At this point, it is willful negligence but we don't have a way to hold Tesla accountable. That is why I want to see high-ranking executives, up to and including its CEO, be held on trial for manslaughter at least.

And hell even here in Europe, Tesla's garbage on wheels causes issues. Both in Germany [2] and Sweden [3] we have had drivers fall asleep for minutes while Autopilot was engaged. This kind of crap was promised to not happen, but apparently someone at Tesla fucked that up. I'm amazed that Autopilot has held up and prevented either driver from actually crashing into something, but the failure of engaging safety mode and come to a safe stop if the driver becomes inattentive for whatever reason is inacceptable, period.

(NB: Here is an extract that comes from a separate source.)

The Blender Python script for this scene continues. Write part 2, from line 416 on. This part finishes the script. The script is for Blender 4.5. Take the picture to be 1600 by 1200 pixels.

And it's not just Tesla that fails to deal with the damages their shit technology causes. Remember Waymo's honking incidents that went on for weeks [4]? At a minimum, this shit should have led to a) immediate cessation of operation, b) damages being paid to the neighbors who got hit by this noise and c) to a fully transparent audit which uncovers why that happened and what steps were made to prevent a reoccurence.

I'm sick and tired of multi-billion dollar megacorporations using the general populace as a free testbed for their crap instead of doing the proper thing that everyone else does - test on closed-off roads and dedicated test tracks.

[1] https://electrek.co/2025/03/17/tesla-fans-exposes-shadiness-...

[2] https://news.sky.com/story/police-in-germany-chase-tesla-for...

[3] https://www.carscoops.com/2024/04/sleeping-tesla-driver-crui...

[4] https://www.theverge.com/2024/8/11/24218134/waymo-parking-lo...

I mean does this technology decrease the number of fatalities or does it not? What are we discussing?
My point is, no matter if it is effective or not, I don't want multi-billion dollar companies to use society as a free-to-kill testing ground for their garbage on wheels.

As said: when a human kills or maims someone with a car, that human gets consequences to feel. When a corporation does the same, they have to pay pittances and that's it. This cannot stand any longer.

Are you accusing those companies of practicing free-to-kill when the numbers, based on everything we have on the table, say the opposite, i.e. the technologies are saving lives?

Would you simultaneously prefer being able to accuse someone who is involved in a car fatality of being a murderer for being basically stupid and careless (like almost everyone is once in a while) and unlucky at the same time, when different technology (autonomous driving) likely would have prevented the accident in the first place?

That's about the kind of claim you would expect from someone openly claiming connections with Antifa.

Intentions (especially those projected by some onto others) don't matter much -- it's the result, the numbers (here, fatalities) that make all the difference.

> Are you accusing those companies of practicing free-to-kill when the numbers, based on everything we have on the table, say the opposite, i.e. the technologies are saving lives?

You did notice that I singled out Tesla and Waymo here, correct? BMW for example does stuff the right way - they opened a dedicated test track in 2023 [1] instead of developing on the open road, Volkswagen does their testing with a human safety driver behind the wheel [2], and Mercedes had their Level 3 system actually certified and audited, a worldwide first by the way [3].

I don't have anything against autonomous vehicles, in fact I believe they are a vital solution to providing individual mobility in rural areas that can't ever be economically served by public transport.

All I want is that companies don't outsource costs to society at large. Mercedes, BMW and Volkswagen do this, Waymo and Tesla don't. They just do whatever they want, zero considerations and zero effort, while our industry does things by the book and has more expenses as a result.

> That's about the kind of claim you would expect from someone openly claiming connections with Antifa.

That's a low blow, you know it, and you also know it's against HN rules.

[1] https://www.press.bmwgroup.com/deutschland/article/detail/T0...

[2] https://www.spiegel.de/auto/aktuell/hamburg-volkswagen-teste...

[3] https://www.tuv.com/presse/de/meldungen/automatisches-spurha...

> You did notice that I singled out Tesla and Waymo here, correct?

Yes I did notice, and do the numbers and results that we are talking about not apply to them? Do you have more ammunition to continue to use the term free-to-kill, or want to consider if the use of the term may be a bit ideology laden?